GNSC - Guelph Neighbourhood Support Coalition


A day to celebrate the Guelph Neighbourhood Support Coalition’s summer camps

A day to celebrate the Guelph Neighbourhood Support Coalition’s summer camps

July 26, 2019

All-Camps Day at Waverley Public School Wednesday saw 200 campers from six different camps run by various neighbourhood groups actoss the city
July 24th 2019 : Tony Saxon

It was a day of fun in the sun and a chance for the Guelph Neighbourhood Support Coalition to celebrate Wednesday at All-Camps Day.

The GNSC has 13 neighbourhood groups across the city, providing activities and support through everything from yoga classes to food banks.

There are eight summer camps being held in the city this year, with the Grange Hill East Neighbourhood Group having two locations due to its sprawling coverage area.

The roughly 200 campers from all the camps were at Waverley Drive Public School on Wednesday for a day of activities and a barbecue.

Brendan Johnson, the GNSC’s executive director, said the camps are inclusive and play an important role in the neighbourhoods.

“Today is a day we brought together as a celebration day, get them out of their neighbourhoods and into a new neighbourhood,” Johnson said. “They get to hang out with other kids, mingle and connect.”

There’s six neighbourhoods running camps right now with two more joining in August.

“A lot of families just need a break and they need somewhere for the kids to go. The camps are in the neighbourhood, they’re run by people they know and they know a lot of the kids there,” Johnson said.

About 40 camp leaders and supervisors are hired through fundraising efforts by the GNSC, funding through the federal government’s summer jobs program and support from GNSC corporate partners.

Camp fees are charged on a cost-recovery basis and no one is turned down.

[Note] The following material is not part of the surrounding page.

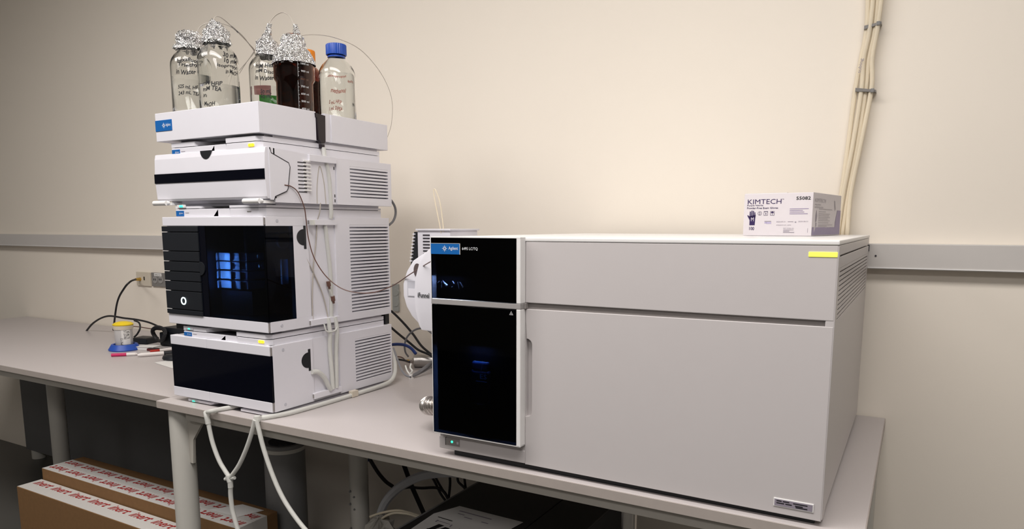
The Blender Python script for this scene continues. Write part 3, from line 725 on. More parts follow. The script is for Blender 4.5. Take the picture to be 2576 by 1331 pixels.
# solvent lines
def line(pts, r, label, m=M_thin, name='solvent_line', loc=None, cat='tubing', n=10):
    b = nb(); tube(b, pts, r, 8, n)
    o = obj(name, b, m, None, loc=pts[0], smooth=True); tag(o, label, cat); return o
line([(-0.8378, 0.0984, 0.9938), (-0.8332, 0.1031, 1.0063), (-0.8201, 0.1121, 1.0157), (-0.8072, 0.1321, 1.0217), (-0.7937, 0.1626, 1.0189), (-0.7899, 0.1975, 1.0059), (-0.7997, 0.2351, 0.9859), (-0.8261, 0.2759, 0.9716), (-0.8801, 0.3309, 0.9276), (-0.9018, 0.3522, 0.8501)], .0011, 'thin clear line arching from the leftmost foil covered bottle')
o = line([(-0.7625, 0.0920, 1.0121), (-0.7648, 0.0980, 1.0207), (-0.7666, 0.1094, 1.0257), (-0.7690, 0.1307, 1.0222), (-0.7883, 0.1871, 1.0074), (-0.8114, 0.2413, 0.9929), (-0.8287, 0.2759, 0.9806), (-0.8670, 0.2860, 0.9628), (-0.9152, 0.2887, 0.9349), (-0.9503, 0.2869, 0.9041)], .0011, 'thin clear line looping from the second bottle, with a grey sleeve')
b = nb(); tube(b, [(-0.7835, 0.1644, 1.0160), (-0.7850, 0.1757, 1.0116), (-0.7889, 0.1889, 1.0069)], .0018, 8); obj('line_sleeve', b, M_gcabl, o, smooth=True)
line([(-0.7187, 0.2364, 1.0303), (-0.7148, 0.2404, 1.0411), (-0.6995, 0.2454, 1.0536), (-0.6688, 0.2397, 1.0540), (-0.6383, 0.2315, 1.0396), (-0.6141, 0.2188, 1.0203), (-0.5978, 0.2133, 1.0009)], .0013, 'thin clear line bridging the two foil spouts in the middle')
line([(-0.7256, 0.2318, 0.9908), (-0.7662, 0.2440, 0.9943), (-0.8287, 0.2759, 0.9806), (-0.8986, 0.3021, 0.9582), (-0.9502, 0.3138, 0.9258), (-0.9770, 0.3136, 0.8763)], .0009, 'thin clear line trailing down behind the third bottle')
line([(-0.5880, 0.2152, 0.9782), (-0.5920, 0.2738, 0.9947), (-0.5894, 0.3465, 1.0032), (-0.5865, 0.4398, 0.9948), (-0.5790, 0.5077, 0.9571), (-0.5707, 0.5506, 0.9064), (-0.5675, 0.5674, 0.8561), (-0.5719, 0.5668, 0.7973), (-0.5795, 0.5555, 0.7549)], .0009, 'long thin clear line sweeping from the amber bottle to the right')
# ---------------------------------------------------------------- capillary to the analyser
cp = [(-0.5120, 0.0738, 0.5852), (-0.5110, 0.0946, 0.5823), (-0.5080, 0.1133, 0.5683), (-0.5070, 0.1305, 0.5331), (-0.5100, 0.1385, 0.5011), (-0.5150, 0.1490, 0.4522), (-0.5050, 0.1586, 0.3985), (-0.4800, 0.1780, 0.3484), (-0.4400, 0.2007, 0.3170), (-0.3800, 0.2254, 0.3104), (-0.3000, 0.2178, 0.3322), (-0.2150, 0.1834, 0.3666), (-0.1500, 0.1459, 0.3888), (-0.0850, 0.0923, 0.4049), (-0.0300, 0.0434, 0.4161)]
o = line(cp, .0014, 'thin brown capillary sagging from the white stack to the large analyser', M_capil, 'capillary', n=12)
b = nb(); box(b, -.5165, -.504, .157, .164, .4865, .5005, .001); obj('capillary_clamp', b, M_tube, o)
line([(-0.5400, 0.4990, 0.5716), (-0.5400, 0.5191, 0.5604), (-0.5400, 0.5355, 0.5405), (-0.5400, 0.5366, 0.5188), (-0.5400, 0.5245, 0.4994), (-0.5400, 0.5052, 0.4874)], .0036, 'short dark cable loop behind the right rear of the stack', M_gcabl, 'cable', cat='cable')

# ---------------------------------------------------------------- mass analyser
W, D, H = .7565, .754, .463
ms = thing('mass_analyser', 'very large light grey floor-wide analyser with black glass door, right on the bench', 'instrument', (.38, .38, 0))
ms['label'] = 'very large light grey box instrument with black glass door at its left'
b = nb(); box(b, .012, W-.012, .014, D-.002, .0155, .4395); obj('casing', b, M_ms, ms)
b = nb(); box(b, .03, W-.012, .012, D-.02, 0, .0156, .001); obj('plinth', b, M_black, ms)
# lid
b = nb(); box(b, -.0005, W, -.001, D, .4555, H, .002); obj('lid', b, M_bright, ms)
# front skins
b = nb(); box(b, .209, W-.0018, 0, .0135, .3380, .4552, .0012); up = obj('upper_panel', b, M_ms, ms)
N = 8
pocket = [(.2088, .0165), (W-.0018, .0135), (W-.0018, .3285), (.2088, .3255), (.2088, .2680)]
pocket += [(.2088+.0155+.0005+.0*k, .2680) for k in range(0)]
arc = [(.2115+.0120*math.sin(PI/2*k/N), .2555+.0120*math.cos(PI/2*k/N)) for k in range(N+1)]
arc2 = [(.2115+.0120*math.cos(PI/2*k/N), .1215-.0100*math.sin(PI/2*k/N)) for k in range(N+1)]
poly = [(.2088, .0130), (W-.0018, .0100), (W-.0018, .3285), (.2088, .3255)] + arc + arc2 + [(.2088, .1115)]
b = nb(); prism(b, poly, 'y', 0, .0140, .0008); low = obj('lower_panel', b, M_ms, ms)
b = nb(); box(b, .200, .2240, .0125, .0150, .109, .270); obj('handle_pocket', b, M_ms, low)
b = nb(); box(b, .2088, W-.003, .006, .0139, .3240, .3390); obj('groove', b, M_groove, ms)
b = nb(); box(b, .0005, .2095, .002, .0140, .0135, .3255, .001); box(b, .0005, .2095, .002, .0140, .3255, .4552, .001); obj('left_panel', b, M_ms, ms)
b = nb(); box(b, 0, .2085, -.0005, .004, .0150, .0400, .001); led = obj('base_ledge', b, M_ms, ms)
b = nb(); box(b, .0165, .0525, -.0015, .001, .0240, .0400, .0006); sp = obj('status_panel', b, M_groove, led)
b = nb(); box(b, .0165, .0175, -.0020, .001, .0235, .0405); obj('panel_edge', b, M_black, sp)
b = nb(); cyl(b, (.0335, -.0024, .0325), (.0335, -.001, .0325), .0026, seg=16); obj('indicator_lamp', b, M_gled, sp, label='green indicator lamp', smooth=True)
b = nb(); box(b, .0455, .0500, -.0020, -.001, .029, .0345); obj('button', b, M_whiteshade, sp)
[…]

“People pay in the $50 to $100 range at most and we have subsidies and other financial assistance so we don’t say no to people,” Johnson said.

There are also about 60 volunteer leaders-in-training.

Johnson points to one young woman who started out as a camper at the Brant Avenue Neighbourhood Group, later became a leader-in-training, then a camp leader, and is now a camp supervisor.